So, keep things case insensitive for the main drive partition but, make another for for stuff that may need it.
Thanks for writing in, Steven!
I had no recollection at all about the option for this formatting in Tiger, but after posting this I got a few emails about it, and I then checked my older 17″ PowerBook (my wife’s) and ran Disk Utility, and sure enough — it was there all along.
I’m pretty sure I never read up on the warning about formatting back then, but I also never noticed that case-sensitive was an option before, either. So it’s completely my ignorance.
Your assertion that developers don’t think about it is absolutely valid, though. I asked the technical support at Adobe when I followed up on the support case, and they outright wrote to me in my response that he checked with the QA team and they report that they never checked the CS3 or Studio 8 products against Case-Sensitive, Journaled HFS+ file format.
I guess it’s interesting how some applications worked despite the format change (Camino, for example) and some don’t. But it’s my own bad for not going far enough in researching this before I hit the panic blog post button.
Umm, about Time Machine: Any thoughts about how to format the backup drive?
I have a case-insensitive Leopard installation (by default/accident) and since I’m planning to use CS3 it’s apparently just as well.
But I’m also expecting to do some java and/or c++ programming.
Am I looking at partitions on both main mac drive and backup drive?
I formatted my Maxtor 200GB One-Touch drive to HFS+, Case-Insensitive. Thing is… I formatted both the drive and the device (you can select both from Disk Utility).

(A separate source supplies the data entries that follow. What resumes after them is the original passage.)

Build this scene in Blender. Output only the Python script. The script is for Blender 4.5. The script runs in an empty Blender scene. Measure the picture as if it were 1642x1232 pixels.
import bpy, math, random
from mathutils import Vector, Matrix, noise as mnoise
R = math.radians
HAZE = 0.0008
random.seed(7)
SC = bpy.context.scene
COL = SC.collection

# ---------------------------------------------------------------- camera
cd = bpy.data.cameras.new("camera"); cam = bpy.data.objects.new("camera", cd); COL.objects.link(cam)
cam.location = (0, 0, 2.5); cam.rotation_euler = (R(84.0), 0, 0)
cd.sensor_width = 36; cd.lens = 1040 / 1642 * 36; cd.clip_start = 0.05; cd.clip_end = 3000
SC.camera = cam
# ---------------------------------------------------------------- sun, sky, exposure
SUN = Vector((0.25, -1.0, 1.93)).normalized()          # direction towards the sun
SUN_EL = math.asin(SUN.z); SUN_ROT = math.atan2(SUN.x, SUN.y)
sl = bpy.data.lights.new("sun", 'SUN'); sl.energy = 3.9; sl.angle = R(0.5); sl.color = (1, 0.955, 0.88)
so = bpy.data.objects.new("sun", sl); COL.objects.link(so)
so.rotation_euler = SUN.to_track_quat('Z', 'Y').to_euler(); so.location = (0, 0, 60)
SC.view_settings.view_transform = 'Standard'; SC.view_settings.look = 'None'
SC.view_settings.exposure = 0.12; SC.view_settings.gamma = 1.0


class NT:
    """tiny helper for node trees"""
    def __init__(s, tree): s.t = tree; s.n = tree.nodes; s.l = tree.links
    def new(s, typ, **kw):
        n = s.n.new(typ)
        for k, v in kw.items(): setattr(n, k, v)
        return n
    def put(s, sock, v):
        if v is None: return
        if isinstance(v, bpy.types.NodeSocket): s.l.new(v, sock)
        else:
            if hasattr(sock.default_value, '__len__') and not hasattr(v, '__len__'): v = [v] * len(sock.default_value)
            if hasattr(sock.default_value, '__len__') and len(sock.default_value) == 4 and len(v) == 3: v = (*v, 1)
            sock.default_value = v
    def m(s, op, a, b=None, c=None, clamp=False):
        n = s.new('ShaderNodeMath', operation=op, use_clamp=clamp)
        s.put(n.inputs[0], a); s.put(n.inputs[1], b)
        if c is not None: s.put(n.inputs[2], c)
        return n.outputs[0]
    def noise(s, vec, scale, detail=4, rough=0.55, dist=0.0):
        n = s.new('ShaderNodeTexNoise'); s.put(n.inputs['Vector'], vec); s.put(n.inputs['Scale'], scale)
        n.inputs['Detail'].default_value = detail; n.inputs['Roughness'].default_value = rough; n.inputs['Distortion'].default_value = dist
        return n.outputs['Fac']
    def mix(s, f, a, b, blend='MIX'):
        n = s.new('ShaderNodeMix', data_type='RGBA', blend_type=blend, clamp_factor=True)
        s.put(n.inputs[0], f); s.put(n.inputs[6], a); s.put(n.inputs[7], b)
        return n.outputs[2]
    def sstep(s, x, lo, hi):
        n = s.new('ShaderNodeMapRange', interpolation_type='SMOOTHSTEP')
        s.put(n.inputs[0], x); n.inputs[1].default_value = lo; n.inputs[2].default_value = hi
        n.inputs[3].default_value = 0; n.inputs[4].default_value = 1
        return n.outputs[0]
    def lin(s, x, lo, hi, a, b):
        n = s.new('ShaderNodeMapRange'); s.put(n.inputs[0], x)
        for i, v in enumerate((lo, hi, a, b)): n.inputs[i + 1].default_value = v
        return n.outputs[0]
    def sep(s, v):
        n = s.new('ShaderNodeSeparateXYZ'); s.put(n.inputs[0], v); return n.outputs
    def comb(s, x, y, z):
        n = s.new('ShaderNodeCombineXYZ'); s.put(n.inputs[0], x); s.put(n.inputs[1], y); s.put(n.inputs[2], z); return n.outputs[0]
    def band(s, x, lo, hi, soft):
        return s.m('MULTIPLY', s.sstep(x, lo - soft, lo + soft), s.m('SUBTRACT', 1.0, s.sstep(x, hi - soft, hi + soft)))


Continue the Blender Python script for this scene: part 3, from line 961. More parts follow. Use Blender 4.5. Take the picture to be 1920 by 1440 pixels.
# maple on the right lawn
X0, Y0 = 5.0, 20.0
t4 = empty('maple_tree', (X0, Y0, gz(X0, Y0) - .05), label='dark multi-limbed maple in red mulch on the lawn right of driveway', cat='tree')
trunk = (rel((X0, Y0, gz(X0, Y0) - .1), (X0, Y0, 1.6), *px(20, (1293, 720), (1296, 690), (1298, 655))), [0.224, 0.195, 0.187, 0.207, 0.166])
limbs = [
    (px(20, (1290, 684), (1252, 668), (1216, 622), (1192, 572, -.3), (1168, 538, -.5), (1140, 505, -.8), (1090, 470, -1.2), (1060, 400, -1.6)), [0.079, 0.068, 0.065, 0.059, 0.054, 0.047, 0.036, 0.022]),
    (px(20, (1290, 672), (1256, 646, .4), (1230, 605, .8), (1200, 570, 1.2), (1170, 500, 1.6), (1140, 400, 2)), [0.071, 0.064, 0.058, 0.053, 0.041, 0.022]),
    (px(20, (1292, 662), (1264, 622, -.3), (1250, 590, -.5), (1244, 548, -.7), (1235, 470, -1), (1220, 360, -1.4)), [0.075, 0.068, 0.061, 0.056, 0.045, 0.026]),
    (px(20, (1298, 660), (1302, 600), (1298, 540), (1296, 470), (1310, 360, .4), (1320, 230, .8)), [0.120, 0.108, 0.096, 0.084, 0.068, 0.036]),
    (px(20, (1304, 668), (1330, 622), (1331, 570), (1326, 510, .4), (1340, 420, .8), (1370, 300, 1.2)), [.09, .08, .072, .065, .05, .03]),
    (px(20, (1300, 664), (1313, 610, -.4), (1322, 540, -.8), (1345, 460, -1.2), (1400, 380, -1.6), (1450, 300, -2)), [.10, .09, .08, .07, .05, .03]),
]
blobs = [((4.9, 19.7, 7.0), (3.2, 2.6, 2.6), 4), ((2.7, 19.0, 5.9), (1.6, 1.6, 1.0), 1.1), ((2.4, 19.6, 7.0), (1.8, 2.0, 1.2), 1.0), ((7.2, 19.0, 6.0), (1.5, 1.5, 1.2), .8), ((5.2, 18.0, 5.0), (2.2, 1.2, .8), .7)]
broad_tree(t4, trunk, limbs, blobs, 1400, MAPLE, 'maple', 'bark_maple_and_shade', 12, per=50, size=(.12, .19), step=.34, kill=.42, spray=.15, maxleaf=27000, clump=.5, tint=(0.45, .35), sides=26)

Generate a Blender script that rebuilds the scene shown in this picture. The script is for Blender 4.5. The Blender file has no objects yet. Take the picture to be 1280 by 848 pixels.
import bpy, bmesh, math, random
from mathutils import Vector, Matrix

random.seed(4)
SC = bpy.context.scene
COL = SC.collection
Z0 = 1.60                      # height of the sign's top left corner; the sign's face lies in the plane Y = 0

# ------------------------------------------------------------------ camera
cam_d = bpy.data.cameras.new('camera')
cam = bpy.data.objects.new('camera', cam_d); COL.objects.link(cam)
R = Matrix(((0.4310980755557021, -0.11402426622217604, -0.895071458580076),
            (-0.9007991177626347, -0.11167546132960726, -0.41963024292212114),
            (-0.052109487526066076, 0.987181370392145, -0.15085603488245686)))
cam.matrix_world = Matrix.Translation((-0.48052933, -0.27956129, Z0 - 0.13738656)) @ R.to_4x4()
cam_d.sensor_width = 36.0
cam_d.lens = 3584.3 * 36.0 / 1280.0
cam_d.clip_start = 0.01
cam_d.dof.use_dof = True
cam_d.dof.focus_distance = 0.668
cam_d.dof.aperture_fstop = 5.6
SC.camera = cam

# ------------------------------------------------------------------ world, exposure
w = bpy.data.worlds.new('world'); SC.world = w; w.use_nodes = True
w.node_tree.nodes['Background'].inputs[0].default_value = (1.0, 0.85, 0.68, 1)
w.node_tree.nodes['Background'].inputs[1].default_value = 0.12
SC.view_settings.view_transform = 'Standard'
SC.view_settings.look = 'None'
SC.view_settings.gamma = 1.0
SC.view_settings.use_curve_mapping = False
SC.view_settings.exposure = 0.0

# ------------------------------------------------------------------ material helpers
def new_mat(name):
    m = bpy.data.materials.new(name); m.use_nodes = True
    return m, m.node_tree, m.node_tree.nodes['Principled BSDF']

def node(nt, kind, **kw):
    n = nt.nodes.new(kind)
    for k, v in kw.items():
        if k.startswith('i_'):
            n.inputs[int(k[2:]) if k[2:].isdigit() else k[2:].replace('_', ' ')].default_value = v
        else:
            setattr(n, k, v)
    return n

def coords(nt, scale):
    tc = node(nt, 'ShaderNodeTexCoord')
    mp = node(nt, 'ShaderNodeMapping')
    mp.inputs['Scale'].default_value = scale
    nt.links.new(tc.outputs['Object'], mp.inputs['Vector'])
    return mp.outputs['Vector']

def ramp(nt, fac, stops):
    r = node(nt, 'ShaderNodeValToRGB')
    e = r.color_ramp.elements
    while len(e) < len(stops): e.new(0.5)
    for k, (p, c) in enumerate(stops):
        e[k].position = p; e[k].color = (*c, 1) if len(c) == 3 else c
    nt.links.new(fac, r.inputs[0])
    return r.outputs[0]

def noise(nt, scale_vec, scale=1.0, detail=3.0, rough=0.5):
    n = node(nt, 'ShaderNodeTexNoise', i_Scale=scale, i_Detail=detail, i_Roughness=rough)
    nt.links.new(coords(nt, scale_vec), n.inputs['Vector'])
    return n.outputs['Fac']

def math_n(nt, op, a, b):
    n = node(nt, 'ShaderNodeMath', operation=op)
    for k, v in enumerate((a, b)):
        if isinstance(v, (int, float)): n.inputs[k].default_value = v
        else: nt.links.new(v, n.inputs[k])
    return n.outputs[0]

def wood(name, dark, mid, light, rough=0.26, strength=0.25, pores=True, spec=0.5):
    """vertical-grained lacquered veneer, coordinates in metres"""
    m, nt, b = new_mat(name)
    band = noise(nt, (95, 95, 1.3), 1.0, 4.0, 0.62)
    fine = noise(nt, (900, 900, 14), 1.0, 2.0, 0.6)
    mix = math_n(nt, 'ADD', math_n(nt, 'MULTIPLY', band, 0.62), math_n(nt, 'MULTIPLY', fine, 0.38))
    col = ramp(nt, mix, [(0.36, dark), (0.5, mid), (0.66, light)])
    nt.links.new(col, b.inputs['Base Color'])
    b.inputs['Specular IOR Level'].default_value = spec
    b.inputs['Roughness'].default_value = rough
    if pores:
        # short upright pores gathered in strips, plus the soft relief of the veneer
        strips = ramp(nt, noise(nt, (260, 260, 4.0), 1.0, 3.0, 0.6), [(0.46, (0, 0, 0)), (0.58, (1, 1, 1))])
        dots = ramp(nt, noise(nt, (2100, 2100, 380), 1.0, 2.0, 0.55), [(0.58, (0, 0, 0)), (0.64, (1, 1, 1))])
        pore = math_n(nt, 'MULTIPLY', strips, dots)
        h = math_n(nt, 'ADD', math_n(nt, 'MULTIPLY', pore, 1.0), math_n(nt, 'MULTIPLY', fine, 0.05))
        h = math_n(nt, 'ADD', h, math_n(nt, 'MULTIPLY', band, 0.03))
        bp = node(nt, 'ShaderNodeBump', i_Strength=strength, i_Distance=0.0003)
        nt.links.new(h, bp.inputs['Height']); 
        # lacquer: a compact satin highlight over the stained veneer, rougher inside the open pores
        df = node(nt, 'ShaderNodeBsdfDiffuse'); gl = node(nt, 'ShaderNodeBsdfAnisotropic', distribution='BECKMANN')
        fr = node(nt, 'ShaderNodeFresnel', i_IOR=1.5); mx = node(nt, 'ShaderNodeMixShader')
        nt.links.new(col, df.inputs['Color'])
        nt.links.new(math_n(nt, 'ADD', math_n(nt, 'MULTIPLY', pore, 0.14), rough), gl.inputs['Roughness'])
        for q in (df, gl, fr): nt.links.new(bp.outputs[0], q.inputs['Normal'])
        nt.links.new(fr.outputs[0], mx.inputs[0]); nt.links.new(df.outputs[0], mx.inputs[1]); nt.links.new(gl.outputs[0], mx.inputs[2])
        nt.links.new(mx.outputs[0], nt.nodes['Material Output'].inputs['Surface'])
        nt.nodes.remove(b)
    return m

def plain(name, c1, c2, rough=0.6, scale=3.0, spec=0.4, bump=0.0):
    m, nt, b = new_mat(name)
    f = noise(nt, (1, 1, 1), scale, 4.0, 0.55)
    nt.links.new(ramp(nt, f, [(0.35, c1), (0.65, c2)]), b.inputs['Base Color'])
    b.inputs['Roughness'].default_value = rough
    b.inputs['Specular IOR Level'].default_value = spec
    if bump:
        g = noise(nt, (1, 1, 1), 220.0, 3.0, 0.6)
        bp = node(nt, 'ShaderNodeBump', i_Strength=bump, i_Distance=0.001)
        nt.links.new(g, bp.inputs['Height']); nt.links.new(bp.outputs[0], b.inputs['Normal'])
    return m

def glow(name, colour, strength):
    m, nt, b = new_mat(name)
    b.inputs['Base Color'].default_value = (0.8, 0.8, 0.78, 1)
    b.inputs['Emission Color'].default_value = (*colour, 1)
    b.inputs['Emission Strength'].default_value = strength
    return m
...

I didn’t have any problems whatsoever with Time Machine once I did this, but I noticed when I formatted the “drive” that the “device” still said it was formatted as FAT32, even though the drive, when selected, was HFS+.
I’ve also read that others have had some problems getting drives to work in Time Machine, but I can’t complain at all about it, thus far… other than it seemed to take up an awful lot of space on its initial backup, but it’s shrunk since then.
Of course, I haven’t had to revert to anything yet… so we’ll see.